By Steve Plunkett

A half year after 10 coastal elected officials from southern Palm Beach County resigned their seats rather than be forced to fill out a more-detailed inventory of their wealth, a federal judge has stepped in and put the new state requirement on hold.

U.S. District Judge Melissa Damian issued a preliminary injunction on June 10 barring the Florida Commission on Ethics from enforcing the new requirement.

Prior to the ruling, mayors and elected officials of Florida’s towns and cities were facing a July 1 deadline to file for the first time the state’s probing Form 6 financial disclosure.

Members of the Florida Commission on Ethics “failed to show that (the) requirement that Plaintiffs file Form 6, as opposed to the previously required and less comprehensive Form 1, is the least restrictive means of addressing the government interests at stake,” Damian said.

More than 170 elected officials filed suit seeking to have the Form 6 rule, also known as Senate Bill 774 or SB 774, declared unconstitutional. It alleges a violation of the U.S. Constitution’s First Amendment right to free speech for compelling them to make “non-commercial, content-based” speech by saying, among other things, that “My net worth as of Dec. 31, 2023, was $________.”

Damian agreed that the plaintiffs “satisfied their burden of establishing a reasonable likelihood of success on the merits of their claim that SB 774, as applied to them, impermissibly compels content-based speech in violation of the First Amendment.”

“Therefore, Plaintiffs are entitled to an injunction enjoining enforcement of SB 774,” she wrote.

The judge’s ruling came too late for Briny Breezes Town Council President Liz Loper, who submitted her Form 6 on May 30. But she has no regrets about filing early.

“I don’t have a lot,” said Loper, who is listed first of the 170-plus plaintiffs in the lawsuit. “My husband and I don’t own a lot. We don’t have a lot of liabilities, so for me it was actually very, very easy. It was very simple to fill out.”
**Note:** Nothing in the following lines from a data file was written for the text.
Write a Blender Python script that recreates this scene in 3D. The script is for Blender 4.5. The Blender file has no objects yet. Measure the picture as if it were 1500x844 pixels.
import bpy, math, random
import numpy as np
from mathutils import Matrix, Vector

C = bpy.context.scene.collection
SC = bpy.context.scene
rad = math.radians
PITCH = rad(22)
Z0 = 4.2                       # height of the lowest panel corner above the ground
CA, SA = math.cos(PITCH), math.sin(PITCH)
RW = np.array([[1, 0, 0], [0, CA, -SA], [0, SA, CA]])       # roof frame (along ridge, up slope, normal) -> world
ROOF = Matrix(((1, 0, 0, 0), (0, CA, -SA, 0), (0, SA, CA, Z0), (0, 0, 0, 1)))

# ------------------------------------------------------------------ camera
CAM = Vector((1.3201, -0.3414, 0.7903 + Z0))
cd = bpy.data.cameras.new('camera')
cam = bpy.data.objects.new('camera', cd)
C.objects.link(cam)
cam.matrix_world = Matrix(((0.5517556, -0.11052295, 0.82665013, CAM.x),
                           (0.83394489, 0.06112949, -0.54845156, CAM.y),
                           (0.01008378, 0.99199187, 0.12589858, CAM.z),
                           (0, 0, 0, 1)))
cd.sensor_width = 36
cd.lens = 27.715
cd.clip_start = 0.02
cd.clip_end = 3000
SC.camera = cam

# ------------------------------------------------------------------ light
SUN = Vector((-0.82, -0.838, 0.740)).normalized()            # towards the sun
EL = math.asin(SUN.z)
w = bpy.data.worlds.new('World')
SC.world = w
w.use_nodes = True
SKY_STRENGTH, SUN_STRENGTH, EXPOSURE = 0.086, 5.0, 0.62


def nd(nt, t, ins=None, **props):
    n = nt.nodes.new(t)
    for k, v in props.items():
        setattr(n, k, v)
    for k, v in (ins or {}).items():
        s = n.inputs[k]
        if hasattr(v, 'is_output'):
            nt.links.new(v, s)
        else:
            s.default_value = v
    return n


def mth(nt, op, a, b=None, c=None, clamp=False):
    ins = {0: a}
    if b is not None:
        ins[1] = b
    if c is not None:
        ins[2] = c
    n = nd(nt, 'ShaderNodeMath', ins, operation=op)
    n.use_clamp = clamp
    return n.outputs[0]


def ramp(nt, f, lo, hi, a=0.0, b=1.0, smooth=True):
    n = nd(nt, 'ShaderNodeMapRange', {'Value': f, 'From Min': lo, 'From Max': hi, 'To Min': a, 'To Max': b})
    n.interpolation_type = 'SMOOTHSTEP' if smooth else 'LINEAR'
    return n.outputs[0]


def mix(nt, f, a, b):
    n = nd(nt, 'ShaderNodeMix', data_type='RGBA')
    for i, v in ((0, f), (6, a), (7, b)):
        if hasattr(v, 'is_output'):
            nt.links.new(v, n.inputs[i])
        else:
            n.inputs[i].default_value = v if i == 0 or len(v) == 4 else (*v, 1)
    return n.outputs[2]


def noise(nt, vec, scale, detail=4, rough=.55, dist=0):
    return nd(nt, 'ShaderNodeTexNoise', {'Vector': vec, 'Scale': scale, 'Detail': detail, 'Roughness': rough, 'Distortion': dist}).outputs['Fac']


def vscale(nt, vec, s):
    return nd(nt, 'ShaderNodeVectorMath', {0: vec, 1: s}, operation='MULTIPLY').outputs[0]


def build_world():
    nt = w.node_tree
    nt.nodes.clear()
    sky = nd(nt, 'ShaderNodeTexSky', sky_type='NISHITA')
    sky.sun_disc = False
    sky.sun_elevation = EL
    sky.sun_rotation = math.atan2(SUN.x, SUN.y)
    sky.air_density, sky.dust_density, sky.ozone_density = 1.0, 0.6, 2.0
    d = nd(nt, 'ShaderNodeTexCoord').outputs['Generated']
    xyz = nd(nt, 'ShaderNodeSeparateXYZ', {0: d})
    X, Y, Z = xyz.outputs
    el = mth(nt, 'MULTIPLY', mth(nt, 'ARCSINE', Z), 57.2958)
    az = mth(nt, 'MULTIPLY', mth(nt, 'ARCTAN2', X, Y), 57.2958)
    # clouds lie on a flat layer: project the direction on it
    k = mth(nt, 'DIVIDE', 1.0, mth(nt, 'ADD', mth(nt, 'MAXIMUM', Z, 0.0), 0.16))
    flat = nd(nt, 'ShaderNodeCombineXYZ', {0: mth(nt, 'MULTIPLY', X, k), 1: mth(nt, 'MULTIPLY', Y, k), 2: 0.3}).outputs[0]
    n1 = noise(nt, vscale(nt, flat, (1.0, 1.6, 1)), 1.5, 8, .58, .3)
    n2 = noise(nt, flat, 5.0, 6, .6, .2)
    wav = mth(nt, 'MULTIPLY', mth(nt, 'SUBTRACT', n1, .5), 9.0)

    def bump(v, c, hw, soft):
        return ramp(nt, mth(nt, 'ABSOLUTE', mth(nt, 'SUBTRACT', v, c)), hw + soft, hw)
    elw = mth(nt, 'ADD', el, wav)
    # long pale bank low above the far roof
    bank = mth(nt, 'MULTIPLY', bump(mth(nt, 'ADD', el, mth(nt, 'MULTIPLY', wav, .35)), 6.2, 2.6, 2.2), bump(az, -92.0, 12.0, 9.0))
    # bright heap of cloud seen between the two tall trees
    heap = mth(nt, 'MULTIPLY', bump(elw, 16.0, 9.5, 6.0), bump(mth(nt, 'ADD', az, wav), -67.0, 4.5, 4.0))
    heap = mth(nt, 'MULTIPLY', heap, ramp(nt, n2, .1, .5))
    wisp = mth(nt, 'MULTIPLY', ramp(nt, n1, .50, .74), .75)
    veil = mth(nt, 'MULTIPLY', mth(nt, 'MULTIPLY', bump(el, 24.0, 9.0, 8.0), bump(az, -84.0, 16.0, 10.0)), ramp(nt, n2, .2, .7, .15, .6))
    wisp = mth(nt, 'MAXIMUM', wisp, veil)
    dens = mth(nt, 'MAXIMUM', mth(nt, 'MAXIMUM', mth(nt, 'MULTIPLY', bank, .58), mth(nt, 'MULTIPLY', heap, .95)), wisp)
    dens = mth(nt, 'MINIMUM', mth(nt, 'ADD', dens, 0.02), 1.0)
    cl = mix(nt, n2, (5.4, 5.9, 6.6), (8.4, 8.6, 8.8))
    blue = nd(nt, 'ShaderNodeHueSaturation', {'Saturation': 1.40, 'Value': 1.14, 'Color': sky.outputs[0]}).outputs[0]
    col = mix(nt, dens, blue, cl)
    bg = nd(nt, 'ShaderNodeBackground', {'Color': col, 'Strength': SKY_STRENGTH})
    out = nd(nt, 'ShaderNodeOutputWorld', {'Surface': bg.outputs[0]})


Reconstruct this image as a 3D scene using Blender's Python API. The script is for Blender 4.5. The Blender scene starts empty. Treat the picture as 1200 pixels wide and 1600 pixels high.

Other elected officials who joined Loper in filing Form 6 early included former South Palm Beach Vice Mayor Bill LeRoy, Ocean Ridge Vice Mayor Steve Coz, Briny Breezes Alderman Keith Black, Gulf Stream Mayor Scott Morgan, former Delray Beach Mayor Shelly Petrolia, former Delray Beach City Commissioner and current candidate for public defender Adam Frankel, and former Boca Raton Deputy Mayor Monica Mayotte.

The state Ethics Commission advised them that because they had filed Form 6 they would not have to also file a Form 1, Loper said. The commission extended the deadline for city and town officials to file Form 1 until July 15.

Form 6 requires the disclosure of net worth, earnings and tangible assets and has been applied to the governor, state legislators, county commissioners and other officers at the state and county levels since Florida’s Sunshine Law was enacted in 1978. Form 1, on the other hand, lists much less detail of a person’s finances.

Jamie A. Cole, the lead attorney in the federal lawsuit and in a similar lawsuit in a state court in Tallahassee, lauded Damian’s decision.

“This is the most intrusive form of financial disclosure that I am aware of in the entire nation, requiring more disclosure of quintessentially personal financial information than is required of the President of the United States, members of Congress and elected officials in every other state,” Cole, the longtime city attorney of Weston in Broward County, said in a statement.

“Most municipal elected officials receive little to no compensation for their public service, yet they are being asked to disclose their precise net worth, income and assets. This legislative overreach has already resulted in the mass resignation of about 125 municipal elected officials and, if allowed, would discourage many others from serving their communities.”

Richard Radcliffe, executive director of the Palm Beach County League of Cities, said a total of 34 elected officials across the county resigned because of Form 6 — affecting about a third of the local elected boards.

So, the lawsuit “worked out very, very well for everybody,” he said in a June 18 appearance before the Town Commission in Manalapan, which saw five resignations but is not taking part in the lawsuits.

Elsewhere in South County, Briny Breezes had three resignations and Ocean Ridge and South Palm Beach each had one.

Judge Damian took a dim view of the process by which Form 6 was made law, noting multiple times in her order that state senators and representatives cast votes without having researched the need for a change.

“A review of the Committees’ Analyses reveals that neither includes empirical data nor evidence suggesting that either Committee investigated, studied, or solicited reports on the need for municipal elected officials to comply with the more comprehensive requirement of Form 6,” she wrote.

“Nor does either Analysis demonstrate that the Committees considered alternative, less burdensome means that would have addressed the interests at stake or the purpose or intent of SB 774.”

Despite the injunction, Radcliffe said he thinks the Form 6 requirement will reappear for local elected leaders.

“I’m sure it’s not going to go away. This is something that passed almost unanimously in both houses,” he said. “I think we got a reprieve.”